Task:
Extract all of the entries and set them down verbatim.

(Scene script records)
--- START ---
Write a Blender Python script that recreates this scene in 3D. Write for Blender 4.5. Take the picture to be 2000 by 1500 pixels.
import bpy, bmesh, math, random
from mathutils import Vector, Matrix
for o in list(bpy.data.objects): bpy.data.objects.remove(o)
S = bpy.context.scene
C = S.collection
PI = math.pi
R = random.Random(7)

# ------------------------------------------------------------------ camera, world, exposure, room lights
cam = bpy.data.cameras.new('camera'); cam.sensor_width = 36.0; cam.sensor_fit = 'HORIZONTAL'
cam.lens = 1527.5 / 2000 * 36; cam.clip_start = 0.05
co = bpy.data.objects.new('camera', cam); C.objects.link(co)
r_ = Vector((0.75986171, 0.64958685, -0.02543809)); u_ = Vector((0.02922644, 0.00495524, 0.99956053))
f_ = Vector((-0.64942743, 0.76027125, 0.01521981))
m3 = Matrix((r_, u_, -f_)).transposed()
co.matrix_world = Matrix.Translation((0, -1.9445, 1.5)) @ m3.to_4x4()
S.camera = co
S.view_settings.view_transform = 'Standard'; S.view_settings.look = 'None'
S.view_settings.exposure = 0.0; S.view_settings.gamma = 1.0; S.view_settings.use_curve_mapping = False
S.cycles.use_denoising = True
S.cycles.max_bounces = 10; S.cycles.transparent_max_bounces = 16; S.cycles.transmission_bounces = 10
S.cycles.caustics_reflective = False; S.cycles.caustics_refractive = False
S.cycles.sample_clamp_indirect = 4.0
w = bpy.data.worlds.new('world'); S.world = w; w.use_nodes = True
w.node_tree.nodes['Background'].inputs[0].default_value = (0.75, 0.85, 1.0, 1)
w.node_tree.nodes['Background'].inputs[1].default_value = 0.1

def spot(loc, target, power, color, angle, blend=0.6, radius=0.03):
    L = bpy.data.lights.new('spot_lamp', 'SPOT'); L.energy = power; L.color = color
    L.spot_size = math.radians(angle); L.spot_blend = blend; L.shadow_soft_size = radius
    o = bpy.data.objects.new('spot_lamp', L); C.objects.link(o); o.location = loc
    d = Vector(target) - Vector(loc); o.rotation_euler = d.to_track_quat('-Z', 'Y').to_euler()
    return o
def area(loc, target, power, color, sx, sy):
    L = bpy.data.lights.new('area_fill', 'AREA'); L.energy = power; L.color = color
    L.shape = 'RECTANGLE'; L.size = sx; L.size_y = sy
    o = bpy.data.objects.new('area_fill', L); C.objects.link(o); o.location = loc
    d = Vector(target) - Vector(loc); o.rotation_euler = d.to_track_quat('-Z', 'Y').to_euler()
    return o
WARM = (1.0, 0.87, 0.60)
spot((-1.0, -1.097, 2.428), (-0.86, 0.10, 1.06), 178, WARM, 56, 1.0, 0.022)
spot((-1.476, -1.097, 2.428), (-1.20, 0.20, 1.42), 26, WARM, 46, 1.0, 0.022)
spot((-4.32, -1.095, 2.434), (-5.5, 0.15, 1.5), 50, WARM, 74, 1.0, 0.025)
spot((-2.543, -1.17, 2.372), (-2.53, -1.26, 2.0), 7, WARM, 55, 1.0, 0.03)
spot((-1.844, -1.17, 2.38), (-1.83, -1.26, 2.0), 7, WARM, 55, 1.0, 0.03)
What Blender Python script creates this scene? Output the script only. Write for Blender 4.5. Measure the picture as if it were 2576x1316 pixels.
--- END ---
Answer to this exercise:
Write a Blender Python script that recreates this scene in 3D. Write for Blender 4.5. Take the picture to be 2000 by 1500 pixels.
import bpy, bmesh, math, random
from mathutils import Vector, Matrix
for o in list(bpy.data.objects): bpy.data.objects.remove(o)
S = bpy.context.scene
C = S.collection
PI = math.pi
R = random.Random(7)

# ------------------------------------------------------------------ camera, world, exposure, room lights
cam = bpy.data.cameras.new('camera'); cam.sensor_width = 36.0; cam.sensor_fit = 'HORIZONTAL'
cam.lens = 1527.5 / 2000 * 36; cam.clip_start = 0.05
co = bpy.data.objects.new('camera', cam); C.objects.link(co)
r_ = Vector((0.75986171, 0.64958685, -0.02543809)); u_ = Vector((0.02922644, 0.00495524, 0.99956053))
f_ = Vector((-0.64942743, 0.76027125, 0.01521981))
m3 = Matrix((r_, u_, -f_)).transposed()
co.matrix_world = Matrix.Translation((0, -1.9445, 1.5)) @ m3.to_4x4()
S.camera = co
S.view_settings.view_transform = 'Standard'; S.view_settings.look = 'None'
S.view_settings.exposure = 0.0; S.view_settings.gamma = 1.0; S.view_settings.use_curve_mapping = False
S.cycles.use_denoising = True
S.cycles.max_bounces = 10; S.cycles.transparent_max_bounces = 16; S.cycles.transmission_bounces = 10
S.cycles.caustics_reflective = False; S.cycles.caustics_refractive = False
S.cycles.sample_clamp_indirect = 4.0
w = bpy.data.worlds.new('world'); S.world = w; w.use_nodes = True
w.node_tree.nodes['Background'].inputs[0].default_value = (0.75, 0.85, 1.0, 1)
w.node_tree.nodes['Background'].inputs[1].default_value = 0.1

def spot(loc, target, power, color, angle, blend=0.6, radius=0.03):
    L = bpy.data.lights.new('spot_lamp', 'SPOT'); L.energy = power; L.color = color
    L.spot_size = math.radians(angle); L.spot_blend = blend; L.shadow_soft_size = radius
    o = bpy.data.objects.new('spot_lamp', L); C.objects.link(o); o.location = loc
    d = Vector(target) - Vector(loc); o.rotation_euler = d.to_track_quat('-Z', 'Y').to_euler()
    return o
def area(loc, target, power, color, sx, sy):
    L = bpy.data.lights.new('area_fill', 'AREA'); L.energy = power; L.color = color
    L.shape = 'RECTANGLE'; L.size = sx; L.size_y = sy
    o = bpy.data.objects.new('area_fill', L); C.objects.link(o); o.location = loc
    d = Vector(target) - Vector(loc); o.rotation_euler = d.to_track_quat('-Z', 'Y').to_euler()
    return o
WARM = (1.0, 0.87, 0.60)
spot((-1.0, -1.097, 2.428), (-0.86, 0.10, 1.06), 178, WARM, 56, 1.0, 0.022)
spot((-1.476, -1.097, 2.428), (-1.20, 0.20, 1.42), 26, WARM, 46, 1.0, 0.022)
spot((-4.32, -1.095, 2.434), (-5.5, 0.15, 1.5), 50, WARM, 74, 1.0, 0.025)
spot((-2.543, -1.17, 2.372), (-2.53, -1.26, 2.0), 7, WARM, 55, 1.0, 0.03)
spot((-1.844, -1.17, 2.38), (-1.83, -1.26, 2.0), 7, WARM, 55, 1.0, 0.03)
What Blender Python script creates this scene? Output the script only. Write for Blender 4.5. Measure the picture as if it were 2576x1316 pixels.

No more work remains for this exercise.